In this direction lies all the danger that now exists to the Republican cause. I take it that so far as concerns forcibly establishing slavery in the Territories by Congressional legislation, or by virtue of the Dred Scott decision, that day has passed. Our only serious danger is that we shall be led upon this ground of Judge Douglas, on the delusive assumption that it is a good way of whipping our opponents, when in fact, it is a way that leads straight to final surrender. The Republican party should not dally with Judge Douglas when it knows where his proposition and his leadership would take us, nor be disposed to listen to it because it was best some-where else to support somebody occupying his ground. That is no just reason why we ought to go over to Judge Douglas, as we were called upon to do last year. Never forget that we have before us this whole matter of the right or wrong of slavery in this Union, though the immediate question is as to its spreading out into new Territories and States.

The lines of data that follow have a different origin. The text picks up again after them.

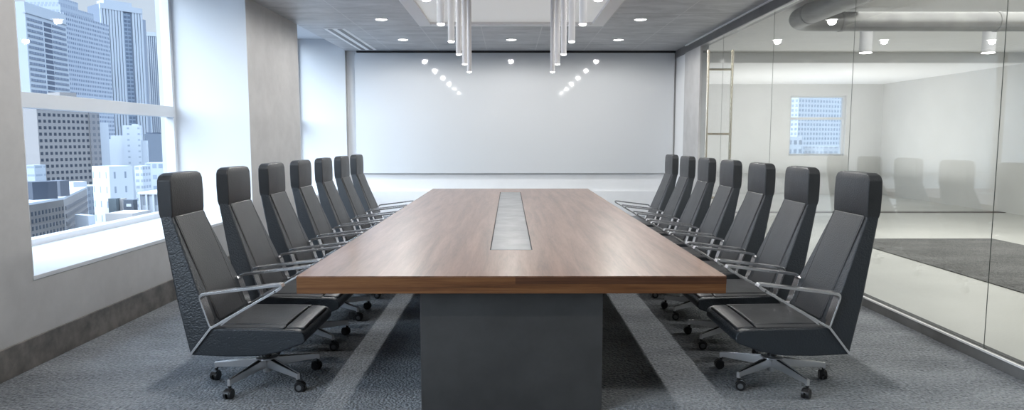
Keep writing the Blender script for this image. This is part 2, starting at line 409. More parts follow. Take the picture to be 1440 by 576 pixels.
# right: kerb, header, glass partition
wr = struct(empty('wall_right', (XR, 0, 0)), 'frameless glass partition wall facing the lobby', 'glass wall')
MB().box(0, .10, YN, 11.45, 0, .075).build('kerb', M_['header'], wr, bevel=.004)
MB().box(-.004, .012, YN, 11.45, .075, .088).build('kerb_rail', M_['white_paint'], wr)
MB().box(.06, .10, YN, 11.45, .075, .082).build('kerb_rail', M_['black'], wr)
MB().box(0, .14, YN, YB, 3.065, H + .15).build('header_beam', M_['header'], wr)
MB().box(-.022, .002, YN, 12.4, H - .02, H + .004).build('header_trim', M_['white_paint'], wr, bevel=.003)
MB().box(-.002, .012, YN, 11.45, 3.052, 3.066).build('header_rail', M_['alu'], wr)
MB().box(.03, .045, YN, 11.45, 3.052, 3.066).build('header_rail', M_['alu'], wr)
GX = .019
js = [YN, -1.42, .53, 2.48, 4.44, 6.39, 8.34, 10.30]
for a, b in zip(js, js[1:]):
    pn = MB().box(GX, GX + .006, a + .0015, b - .0015, .08, 3.062).build('glass_pane', M_['glass'], wr)
    MB().box(GX + .001, GX + .005, b - .0015, b + .0015, .08, 3.062).build('pane_edge', M_['glass_edge'], pn)
dr = struct(empty('door_1', (XR, 10.30, 0)), 'frameless glass door with ladder pull', 'door')
MB().box(GX, GX + .006, .006, 1.12, .09, 3.055).build('glass_pane', M_['glass'], dr)
h = MB(); hy = .12
for x in (-.165, .205):
    h.cyl((x, hy, .35), (x, hy, 2.86), .021)
for z in (.60, 1.585, 2.565): h.cyl((x - .37, hy, z), (x, hy, z), .016)
h.build('ladder_handle', M_['brass'], dr, smooth=True)
struct(MB().box(XR, XR + .14, 11.45, 12.45, 0, 3.065).build('trim_4', M_['wall']), 'grey pier at the far end of the glass wall', 'pier')
struct(MB().box(XR + .03, XR + .32, 12.45, YB, 0, H + .1).build('trim_5', M_['wall_white']), 'white pier in the corner beside the board', 'pier')
struct(MB().box(XL - 1.2, 10.4, YN - .2, YN, 0, 3.5).build('wall_rear', M_['wall']), 'wall behind the camera', 'wall')

# lobby beyond the glass
LX, LY = 10.2, 18.5
struct(MB().box(XR + .02, LX + .2, YN - .2, LY + .2, -.12, 0).build('floor_lobby', M_['lobby_floor']), 'pale polished concrete floor behind the glass', 'floor')
struct(MB().box(LX, LX + .2, YN - .2, LY + .2, 0, 3.4).build('wall_lobby_right', M_['lobby_wall']), 'white right wall of the lobby', 'wall')
WX0, WX1, WZ0, WZ1 = 7.67, 9.2, 1.06, 2.69
w = MB(); w.box(3.0, WX0, LY, LY + .3, 0, 3.4); w.box(WX1, LX, LY, LY + .3, 0, 3.4); w.box(WX0, WX1, LY, LY + .3, 0, WZ0); w.box(WX0, WX1, LY, LY + .3, WZ1, 3.4)
struct(w.build('wall_lobby_back', M_['lobby_wall']), 'white far wall of the lobby with one small window', 'wall')
struct(MB().box(3.2, 3.5, YB + .15, LY, 0, 3.4).build('wall_lobby_left', M_['lobby_wall']), 'white left wall of the lobby bay', 'wall')
struct(MB().box(XR + .14, LX, YN, 13.4, H, H + .15).build('ceiling_lobby', M_['lobby_ceil']), 'grey lobby ceiling', 'ceiling')
struct(MB().box(3.5, LX, 13.4, 13.55, 3.0, H + .15).build('trim_6', M_['lobby_ceil']), 'grey header beam across the lobby', 'beam')
struct(MB().box(3.5, LX, 13.55, LY, 3.0, 3.1).build('ceiling_lobby_bay', M_.setdefault('bright_white', plain('bright_white_paint', (.9, .9, .9), .6))), 'bright white ceiling of the far lobby bay', 'ceiling')
struct(MB().box(3.5, LX, 13.7, 13.95, 0, .012).build('trim_7', M_['stone']), 'dark floor strip across the lobby', 'floor strip')
wn = struct(empty('window_4', ((WX0 + WX1) / 2, LY + .12, WZ0)), 'small two-light window in the far lobby wall', 'window')
hw, hh = (WX1 - WX0) / 2, WZ1 - WZ0
f = MB(); f.box(-hw, -hw + .06, -.03, .04, 0, hh); f.box(hw - .06, hw, -.03, .04, 0, hh); f.box(-hw + .06, hw - .06, -.03, .04, 0, .05); f.box(-hw + .06, hw - .06, -.03, .04, hh - .05, hh)
f.build('window_frame', M_['frame'], wn); MB().box(-hw + .06, hw - .06, -.03, .04, hh * .60, hh * .60 + .07).build('rail', M_['frame'], wn)
MB().box(-hw + .05, hw - .05, 0, .006, .04, hh - .04).build('pane', M_['pane'], wn)

# ---------------------------------------------------------------- lamps
def downlight(x, y, label, e=SPOT_E, group='recessed downlights in the grey ceiling'):
    o = empty('downlight', (x, y, H)); tag(o, label, 'ceiling light', group)
    prof = [(.098, 0), (.098, -.006), (.082, -.010), (.078, -.002), (.078, 0)]
    MB().lathe(prof, n=32).build('trim_ring', M_['white_paint'], o, smooth=True)
    MB().lathe([(.077, -.001), (.077, -.004), (.03, -.006)], n=32).build('diffuser', M_['glow'], o, smooth=True)
    s = lamp('SPOT', 'downlight_lamp', (x, y, H - .03), e, (1, .98, .95), spot_size=math.radians(179), spot_blend=.35, shadow_soft_size=.05)
    return o
rows = [11.70, 9.75, 7.80, 5.85, 3.90, 1.95]
ordn = ['nearest the back wall', 'second from the back wall', 'third from the back wall', 'fourth from the back wall', 'fifth from the back wall', 'sixth from the back wall']
for i, y in enumerate(rows):
    downlight(-1.82, y, 'round recessed downlight on the window side, ' + ordn[i])
    downlight(1.86, y, 'round recessed downlight on the glass wall side, ' + ordn[i])
downlight(.03, 11.70, 'round recessed downlight in the middle, between tray and whiteboard')

PX = .47
for s_, side in ((-1, 'left'), (1, 'right')):
    for k in range(6):
        y = 3.76 + .79 * k
        o = empty('tube_pendant', (.015 + s_ * PX, y, 2.25))
        tag(o, 'slim white tube pendant in the %s row, %s' % (side, ['nearest the camera', 'second nearest', 'third nearest', 'fourth nearest', 'fifth nearest', 'farthest from the camera'][k]), 'pendant lamp', 'tube pendants hanging over the table')
        MB().lathe([(.0255, .012), (.0255, .95)], n=24).build('tube', M_['tube'], o, smooth=True)
        MB().lathe([(.010, 0), (.020, .003), (.0245, .009), (.0245, .013)], n=24).build('lamp_tip', M_['glow'], o, smooth=True)
        MB().lathe([(.045, .945), (.045, .97)], n=24).build('ceiling_cup', M_['tube'], o, smooth=True)

# slot vent
o = empty('ceiling_vent', (-2.70, 11.8, H)); tag(o, 'white two-slot linear air vent in the grey ceiling', 'air vent')
MB().box(-.165, .165, -1.25, 1.25, -.006, 0).build('vent_plate', M_['white_paint'], o)
for x in (-.075, .075):
    MB().box(x - .035, x + .035, -1.2, 1.2, -.009, -.005).build('slot', M_['header'], o)

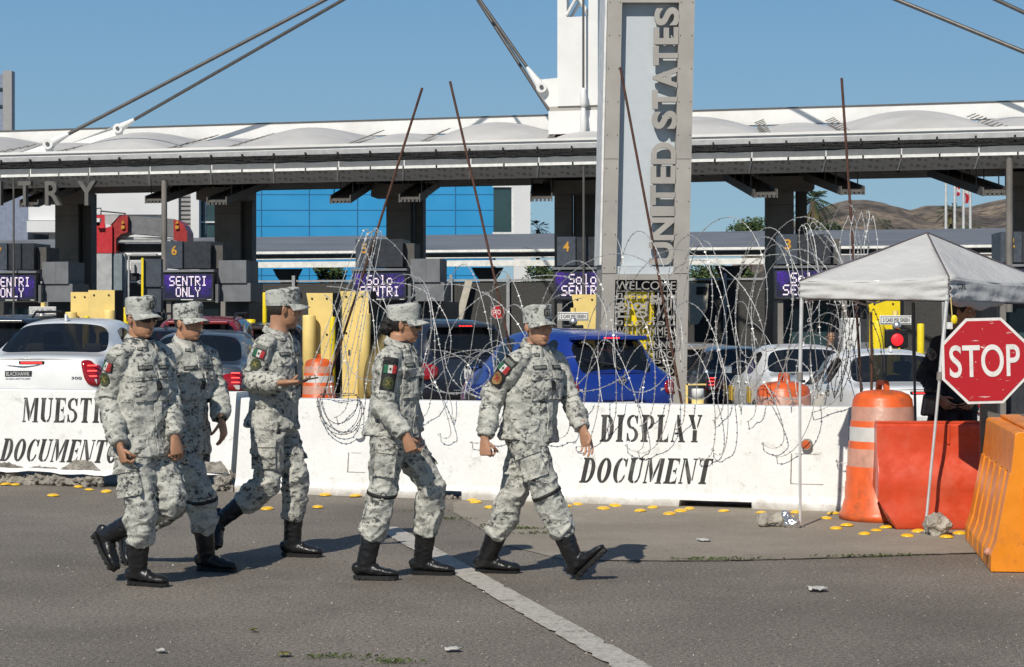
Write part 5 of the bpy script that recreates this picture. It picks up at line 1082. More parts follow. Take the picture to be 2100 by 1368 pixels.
for px in (602, 925, 1042, 760, 1487, 1390, 1935, 450):
    s = sp(px, 13.9); mb = MB(); mb.box(s-.05, s+.05, 13.86, 13.94, -.8, 2.82, fn=W); mb.build("post", "fence_post", fen)
mb = MB(); mb.box(sa, sb, 13.7, 13.94, -.8, .55, fn=W); tag(mb.build("low_wall", "wall_gray", origin=W(sp(680, 14), 14, 0)), "low grey concrete wall under the dark screened fence", "wall")
# leaning pale board by the fence
mb = MB(); a = onW(938, 665, 13.5); b = onW(962, 575, 13.7); mb.prism([a+V((-.11, 0, 0)), a+V((.11, 0, 0)), b+V((.11, 0, 0)), b+V((-.11, 0, 0))], V((0, .05, 0))); tag(mb.build("leaning_board", "cabinet_cream", origin=a), "pale board leaning against the dark screened fence", "board")
mb = MB(); a = onW(1437, 600, 13.2); mb.prism([onW(1415, 580, 13.2), onW(1454, 582, 13.2), onW(1450, 635, 13.2), onW(1432, 665, 13.2), onW(1415, 665, 13.2)], V((0, .3, 0))); o = mb.build("shield_sign", "cabinet_cream", origin=a); tag(o, "cream shield shaped board right of the sign tower", "board"); mb = MB(); p, q = onW(1428, 588, 13.17), onW(1450, 604, 13.17); mb.add([onW(1428, 604, 13.17), onW(1448, 604, 13.17), onW(1450, 588, 13.17), onW(1428, 588, 13.17)], [(0, 1, 2, 3)]); mb.build("screen", "black_plastic", o)
# ------------------------------------------------------------------ buildings
def slab(mb, x0, x1, ytop, ybot, Y, d=.3, mi=0):
    a, b, c, e = P(x0, ybot, Y), P(x1, ybot, Y), P(x1, ytop, Y), P(x0, ytop, Y); mb.prism([a, b, c, e], V((0, d, 0)), mi)
bl = empty("office_building", P(760, 640, 89), "bright blue panelled office building behind the lanes", "building")
mb = MB(); slab(mb, 500, 1012, 300, 720, 89, 12); mb.build("wall", "bldg_blue", bl)
mb = MB()
for px in (536, 634, 733, 832, 934): slab(mb, px-.8, px+.8, 301, 719, 88.98, .018)
for i, py in enumerate((335, 368, 399, 431, 464, 498, 531, 565)): slab(mb, 500, 1012, py-.7, py+.7, 88.99, .008)
mb.build("panel_joint", "joint_blue", bl)
mb = MB(); slab(mb, 1012, 1052, 305, 480, 88.8, .3); mb.build("window", "win_glass", bl); mb = MB(); slab(mb, 1010, 1054, 381, 384, 88.7, .09); slab(mb, 1010, 1054, 476, 480, 88.7, .09); slab(mb, 1049, 1053, 305, 478, 88.72, .07); mb.build("window_frame", "frame_white", bl)
mb = MB(); slab(mb, 1053, 1088, 300, 720, 88.4, 11); mb.build("pilaster", "bldg_white", bl)
bw = empty("hall_building", P(270, 640, 87), "white clad building with a slatted corner left of the blue one", "building")
mb = MB(); slab(mb, 130, 340, 300, 440, 87, 8); slab(mb, 58, 116, 411, 452, 86, 6); slab(mb, 55, 118, 453, 476, 85.5, 6.5); mb.build("wall", "bldg_white", bw)
mb = MB(); slab(mb, 100, 365, 441, 720, 87.2, 8); mb.build("lower_wall", "bldg_white", bw)
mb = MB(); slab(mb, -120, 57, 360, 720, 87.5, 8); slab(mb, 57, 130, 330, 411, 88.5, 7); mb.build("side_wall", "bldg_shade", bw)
mb = MB(); slab(mb, 340, 366, 300, 720, 86.9, 8); slab(mb, 391, 408, 300, 720, 86.6, 8); mb.build("corner_post", "bldg_white", bw)
mb = MB(); slab(mb, 366, 391, 300, 720, 87.1, 8); 
for k in range(14): slab(mb, 366, 391, 385+k*9, 386.4+k*9, 87.05, .05, 1)
mb.build("slat_wall", ["bldg_gray", "column_dark"], bw)
mb = MB(); slab(mb, 408, 447, 300, 720, 87.2, 8); mb.build("window", "win_glass", bw); mb = MB(); slab(mb, 408, 447, 454, 457, 87.1, .09); slab(mb, 421, 423, 300, 480, 87.15, .04); mb.build("window_frame", "frame_white", bw)
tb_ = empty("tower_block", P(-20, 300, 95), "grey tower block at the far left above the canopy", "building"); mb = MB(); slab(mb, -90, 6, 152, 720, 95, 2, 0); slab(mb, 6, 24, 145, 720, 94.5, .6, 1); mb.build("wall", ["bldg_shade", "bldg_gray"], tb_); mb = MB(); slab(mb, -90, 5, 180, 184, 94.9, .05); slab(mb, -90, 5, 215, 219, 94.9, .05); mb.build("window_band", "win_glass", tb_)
# ------------------------------------------------------------------ scanner arch
sc_ = empty("vehicle_scanner", P(225, 640, 61.5), "red and grey vehicle scanner arch beside booth 6", "scanner")
mb = MB(); mb.prism([P(x, y, 61.5) for x, y in [(187, 519), (230, 519), (230, 462), (222, 466), (208, 468), (196, 466), (187, 462)]], V((0, .8, 0))); mb.prism([P(x, y, 62.32) for x, y in [(187, 462), (187, 448), (196, 442), (215, 440), (215, 500), (187, 500)]], V((0, .1, 0))); mb.build("red_housing", "scan_red", sc_)
mb = MB(); mb.prism([P(x, y, 61.6) for x, y in [(230.5, 519), (238, 519), (238, 490), (248, 480), (262, 476), (262, 442), (254, 441), (243, 446), (235, 456), (230.5, 462)]], V((0, 1.4, 0))); mb.prism([P(x, y, 61.6) for x, y in [(356, 449), (366, 452), (377, 462), (384, 476), (384, 500), (372, 497), (356, 492)]], V((0, 1.2, 0))); mb.build("side_housing", "scan_dark_red", sc_)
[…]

I do not wish to be misunderstood upon this subject of slavery in this country. I suppose it may long exist, and perhaps the best way for it to come to an end peaceably is for it to exist for a length of time. But I say that the spread and strengthening and perpetuation of it is an entirely different proposition. There we should in every way resist it as a wrong, treating it as a wrong, with the fixed idea that it must and will come to an end. If we do not allow ourselves to be allured from the strict path of our duty by such a device as shifting our ground and throwing ourselves into the rear of a leader who denies our first principle, denies that there is an absolute wrong in the institution of slavery, then the future of the Republican cause is safe and victory is assured. You Republicans of Illinois have deliberately taken your ground; you have heard the whole subject discussed again and again; you have stated your faith, in platforms laid down in a State Convention, and in a National Convention; you have heard and talked over and considered it until you are now all of opinion that you are on a ground of unquestionable right. All you have to do is to keep the faith, to remain steadfast to the right, to stand by your banner. Nothing should lead you to leave your guns. Stand together, ready, with match in hand. Allow nothing to turn you to the right or to the left. Remember how long you have been in setting out on the true course; how long you have been in getting your neighbors to understand and believe as you now do. Stand by your principles; stand by your guns; and victory complete and permanent is sure at the last.